Many bonds would be expected to fall in price as rates rise because higher interest rates on cash deposits forces those issuing new bonds to offer a higher interest rate to maintain the gap between the return available on the low risk option of cash, and the higher risk bond option.

As a result of new bonds coming to the market offering a higher rate of interest, the prices of existing bonds at a lower rate would fall in price due to lower demand. That is how, when bond yields rise, bond prices fall.

That means many of the the assets currently held in bond funds will fall in value if UK interest rates rise.  

There were also signs that sentiment towards UK equity funds was shifting as investors withdrew £280m in net outflows in June, compared with the £1.2bn withdrawn from UK-focused funds in May.

Mixed asset funds topped the sales chart in June with net inflows of £430m, while global equity funds were the most popular equity investment, attracting inflows of £291m.
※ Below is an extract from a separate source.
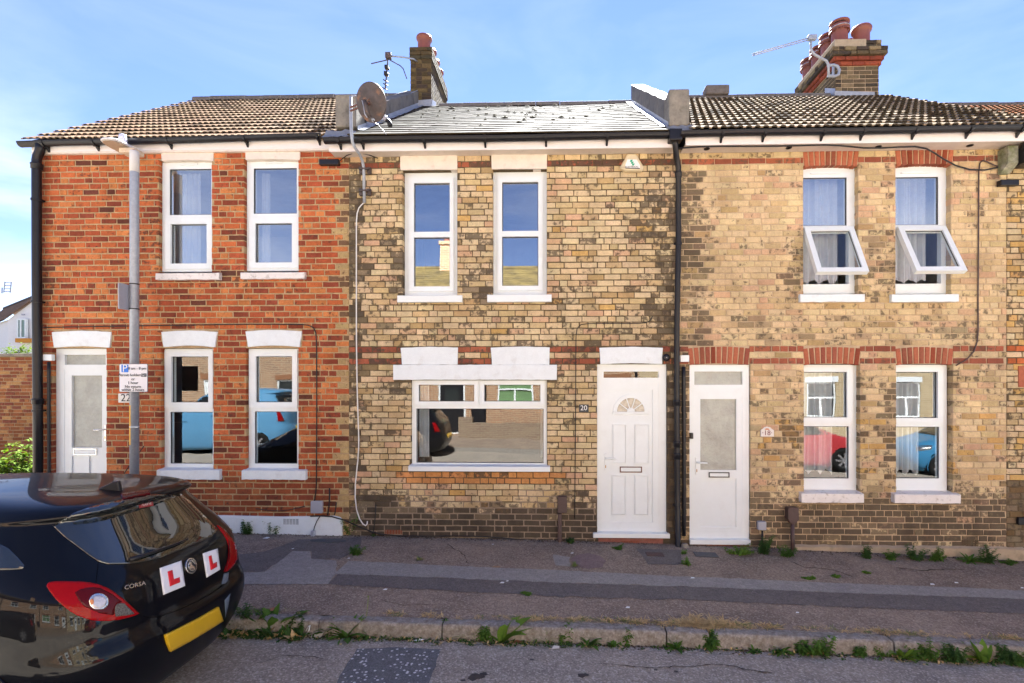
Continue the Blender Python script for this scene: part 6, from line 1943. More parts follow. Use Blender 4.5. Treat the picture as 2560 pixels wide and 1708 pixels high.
def make_car(label, colour_m, loc, rot=0.0, S=1.0, zs=1.0, group=None, cam_features=False, cat='car'):
    root = thing('parked_car', label, cat, loc, group)
    root.rotation_euler = (0, 0, rot)
    mb, rings = body_mesh('body', S, zs, colour_m)
    body = mb.build('body', colour_m, None, smooth=True)
    body.parent = root
    sub = body.modifiers.new('smooth', 'SUBSURF'); sub.levels = sub.render_levels = 1
    bpy.context.view_layer.update()
    ev = body.evaluated_get(bpy.context.evaluated_depsgraph_get()).to_mesh()
    bvh = BVHTree.FromPolygons([v.co.copy() for v in ev.vertices], [tuple(p.vertices) for p in ev.polygons])
    for sd in (1, -1):
        for ax in (.72, 3.23):
            w = wheel(root, -ax * S, sd * .76 * S, S, sd); w.parent = root
            mb = MB(); A = np.linspace(math.radians(-22), math.radians(202), 26)
            wz = .857 * S
            mb.tube([(-ax * S + .337 * S * math.cos(a), sd * (wz - .004 - .05 * (max(0, .3 - .3 * math.sin(a)) ) ), .30 * S + .337 * S * math.sin(a)) for a in A], .012, 6)
            k = mb.build('wheel_arch', colour_m, body, smooth=True)
            mb = MB(); mb.lathe([(.34 * S, -.12), (.34 * S, .02)], Matrix.Translation((-ax * S, sd * .70 * S, .30 * S)) @ Matrix.Rotation(-sd * math.pi / 2, 4, 'X'), 24)
            mb.build('arch_liner', BLACKM, body)
    def side_hit(sd):
        def f(x, z):
            h = bvh.ray_cast(Vector((-x * S, sd * 3, z * S * zs)), Vector((0, -sd, 0)))
            return (h[0], h[1] if h[1].y * sd > 0 else -h[1]) if h[0] else None
        return f
    def end_hit(e):
        def f(y, z):
            h = bvh.ray_cast(Vector((e * 6, y * S, z * S * zs)), Vector((-e, 0, 0)))
            return (h[0], h[1] if h[1].x * e > 0 else -h[1]) if h[0] else None
        return f
    for sd in (1, -1):
        for poly in ([(1.75, .99), (2.86, .99), (2.42, 1.32), (1.78, 1.36)], [(.86, 1.08), (1.68, 1.00), (1.70, 1.35), (1.05, 1.30)]):
            if cam_features and sd == -1 and poly[0][0] < 1: continue
            patch('side_window', poly, side_hit(sd), CLEARG, root, .003, .07)
        patch('headlamp', [(3.50, .72), (3.80, .66), (3.74, .80), (3.45, .83)], side_hit(sd), CHROME, root, .005, .05)
        patch('door_handle', [(1.78, .86), (1.95, .86), (1.95, .89), (1.78, .89)], side_hit(sd), colour_m, root, .02, .03, .022)
    patch('windscreen', [(-.62, 1.05), (.62, 1.05), (.50, 1.36), (-.50, 1.36)], end_hit(-1), CLEARG, root, .003, .07)
    if not cam_features:
        for sd in (1, -1):
            patch('tail_lamp', [(sd * .62, .72), (sd * .76, .72), (sd * .74, .98), (sd * .68, .98)], end_hit(1), REDL, root, .005, .04)
        patch('rear_window', [(-.60, .95), (.60, .95), (.50, 1.31), (-.50, 1.31)], end_hit(1), CLEARG, root, .003, .07)
        patch('number_plate', [(-.26, .52), (.26, .52), (.26, .63), (-.26, .63)], end_hit(1), YPLATE, root, .01, .05)
        return root, body, bvh
    return root, body, bvh

BLK = paint('black_car_paint', (.0025, .003, .005))
CX, CY = -2.36, -3.03
CZ = zroad(-3.0, CY) + .01
car, cbody, cbvh = make_car('black hatchback with red L plates and yellow number plate parked in the near left corner', BLK, (CX, CY, CZ), S=.965, zs=.97, cam_features=True)
OC = Vector((CX, CY, CZ))
def chit(px, py):
    h = cbvh.ray_cast(Vector((0, -D, EYE)) - OC, ray(px, py).normalized())
    if not h[0]: return None
    n = h[1]
    return (h[0], n if n.dot(ray(px, py)) < 0 else -n)
Z = lambda L: [(x / 2.81, 1150 + y / 2.81) for x, y in L]
def cp(name, L, m, off=.004, d=4.0, depth=.006, parent=None):
    return patch(name, Z(L), chit, m, parent or car, off, d, depth)
RW = CLEARG
rw = cp('rear_window', [(372, 465), (430, 425), (520, 374), (620, 338), (720, 310), (870, 280), (1060, 246), (1268, 240), (1330, 290), (1390, 352), (1480, 440), (1528, 490), (1490, 538), (1400, 580), (1300, 622), (1210, 658), (1120, 692), (1010, 718), (900, 735), (760, 735), (690, 715), (620, 668), (560, 622), (450, 540)], RW, .004, 6)
tl = cp('tail_lamp', [(330, 890), (338, 872), (350, 862), (400, 856), (450, 855), (560, 858), (630, 866), (690, 880), (740, 898), (780, 920), (850, 970), (915, 1028), (970, 1080), (935, 1095), (900, 1105), (830, 1122), (760, 1130), (700, 1130), (640, 1125), (590, 1110), (540, 1090), (490, 1060), (440, 1020), (400, 985), (370, 950)], REDL, .010, 5, .014)
def circ(cx, cy, rx, ry, n=22): return [(cx + rx * math.cos(2 * math.pi * k / n), cy + ry * math.sin(2 * math.pi * k / n)) for k in range(n)]
if tl:
    cp('inner_lens', [(525, 935), (560, 915), (600, 905), (650, 900), (700, 905), (780, 945), (850, 1000), (815, 1010), (800, 1030), (796, 1060), (790, 1090), (740, 1085), (690, 1075), (640, 1052), (590, 1030), (550, 985)], REDD, .012, 5, .003, tl)
    cp('lamp_ring', circ(688, 997, 68, 56), CHROME, .016, 4, .006, tl)
    cp('lamp_bowl', circ(686, 999, 54, 43), mat('lamp_reflector', (.55, .50, .48), .25, .25, 60, metal=.5), .018, 4, .003, tl)
    cp('orange_bulb', circ(640, 997, 14, 20, 10), mat('orange_lens', (.6, .22, .08), .2, 0), .020, 3, .003, tl)
    cp('reversing_lens', [(815, 1012), (840, 1006), (862, 1010), (900, 1045), (935, 1082), (880, 1093), (805, 1100), (799, 1075), (798, 1050), (803, 1028)], SMOKE, .013, 4, .003, tl)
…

Caspar Rock, chief investment officer at Cazenove Capital, said that while many equity investors had declared the UK stock market to be cheap due to the dominance of companies with overseas earnings, he believed the sectors that provide the income, such as mining and oil, were themselves bad value.

Laura Suter, personal finance analyst at AJ Bell said: "Investors are preferring to put their cash overseas, pegging their fortunes on higher growth nations. America has been the biggest beneficiary, with the tax cuts and strong economy drawing investors in, who allocated almost £250m to the US in June.

"Total assets under management stayed pretty flat in June, falling by 0.5 per cent, but investors are clearly not bullish on markets as they put 75 per cent less money into investment funds when compared to June last year.

"With interest rates rising, it will be interesting to see in next month’s figures how investors react to this news and whether they shift their allocations back into UK equity funds amid hopes of a stronger economy."